If a practice or precept is not found in the “one faith” of the gospel, it is not of the “one Lord” of the church and should not be in the “one body” of the saints. That principle is the ground of our contention. Is it faulty? We contend for it and will continue to do so until shown that it is untrue. Good words and fair speeches may deceive some, but our aim is to reveal and observe all that is appointed in the New Testament and to rebuke and obscure all that is not approved therein. It is not a matter of God’s love, grace and mercy. It is not a question of one’s sincerity or desire to do right. It is a question of Divine authority.
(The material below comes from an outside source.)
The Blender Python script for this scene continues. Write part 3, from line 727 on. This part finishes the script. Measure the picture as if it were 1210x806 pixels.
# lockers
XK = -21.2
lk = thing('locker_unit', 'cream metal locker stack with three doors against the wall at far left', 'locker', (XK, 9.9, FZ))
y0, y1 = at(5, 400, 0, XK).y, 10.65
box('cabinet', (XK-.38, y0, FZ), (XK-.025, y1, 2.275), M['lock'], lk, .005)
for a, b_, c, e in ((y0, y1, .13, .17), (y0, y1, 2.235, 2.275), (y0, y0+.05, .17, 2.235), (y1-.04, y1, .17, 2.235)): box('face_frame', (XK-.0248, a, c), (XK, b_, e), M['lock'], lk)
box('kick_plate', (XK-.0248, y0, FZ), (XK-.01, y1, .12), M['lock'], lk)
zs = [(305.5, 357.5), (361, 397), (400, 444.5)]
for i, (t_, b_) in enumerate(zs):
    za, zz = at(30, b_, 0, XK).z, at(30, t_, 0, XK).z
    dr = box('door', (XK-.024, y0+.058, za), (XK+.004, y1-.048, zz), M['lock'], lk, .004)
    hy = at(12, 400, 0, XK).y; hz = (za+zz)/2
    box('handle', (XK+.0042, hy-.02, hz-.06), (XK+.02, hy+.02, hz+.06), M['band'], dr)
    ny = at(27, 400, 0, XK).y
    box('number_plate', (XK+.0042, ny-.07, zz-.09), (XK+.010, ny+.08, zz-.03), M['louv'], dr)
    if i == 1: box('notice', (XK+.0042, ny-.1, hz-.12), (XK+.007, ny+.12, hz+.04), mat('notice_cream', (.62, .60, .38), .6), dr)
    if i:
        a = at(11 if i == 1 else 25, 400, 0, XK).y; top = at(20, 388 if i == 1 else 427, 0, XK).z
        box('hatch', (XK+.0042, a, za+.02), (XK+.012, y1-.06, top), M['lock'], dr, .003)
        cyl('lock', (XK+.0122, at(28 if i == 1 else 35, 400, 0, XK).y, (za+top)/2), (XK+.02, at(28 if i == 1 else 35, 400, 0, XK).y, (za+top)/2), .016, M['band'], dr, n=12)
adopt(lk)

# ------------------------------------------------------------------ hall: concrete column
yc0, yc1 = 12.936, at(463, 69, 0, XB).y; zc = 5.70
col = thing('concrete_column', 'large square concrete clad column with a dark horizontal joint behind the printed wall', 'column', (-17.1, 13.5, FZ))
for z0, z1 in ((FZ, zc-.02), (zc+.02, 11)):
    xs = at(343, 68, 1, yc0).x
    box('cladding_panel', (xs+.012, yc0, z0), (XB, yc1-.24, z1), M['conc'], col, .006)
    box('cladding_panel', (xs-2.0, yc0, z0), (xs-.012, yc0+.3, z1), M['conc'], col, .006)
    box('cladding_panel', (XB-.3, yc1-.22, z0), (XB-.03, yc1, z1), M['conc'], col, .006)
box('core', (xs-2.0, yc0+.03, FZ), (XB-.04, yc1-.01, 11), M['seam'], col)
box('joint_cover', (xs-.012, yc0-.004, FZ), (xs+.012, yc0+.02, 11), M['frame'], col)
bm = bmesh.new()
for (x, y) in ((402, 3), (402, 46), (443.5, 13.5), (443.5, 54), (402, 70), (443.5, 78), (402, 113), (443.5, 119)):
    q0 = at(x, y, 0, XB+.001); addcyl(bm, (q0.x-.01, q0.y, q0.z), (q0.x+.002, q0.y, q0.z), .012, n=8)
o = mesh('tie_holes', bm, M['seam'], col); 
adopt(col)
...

Sadly, the travesty and tragedy of worship in “high places” continues. It will not be silenced by Garner’s eloquent appeal, as even his own Missionary Baptist practices so vividly demonstrate. This is, therefore, not the time (if there ever is such a time) for gospel preachers and teachers to cease sounding out the word of the Lord regarding true, scriptural worship.

Be not deceived: these issues will not die. The devil will see to that. However, opposition to them must not die, either. Faithful brethren must see to that.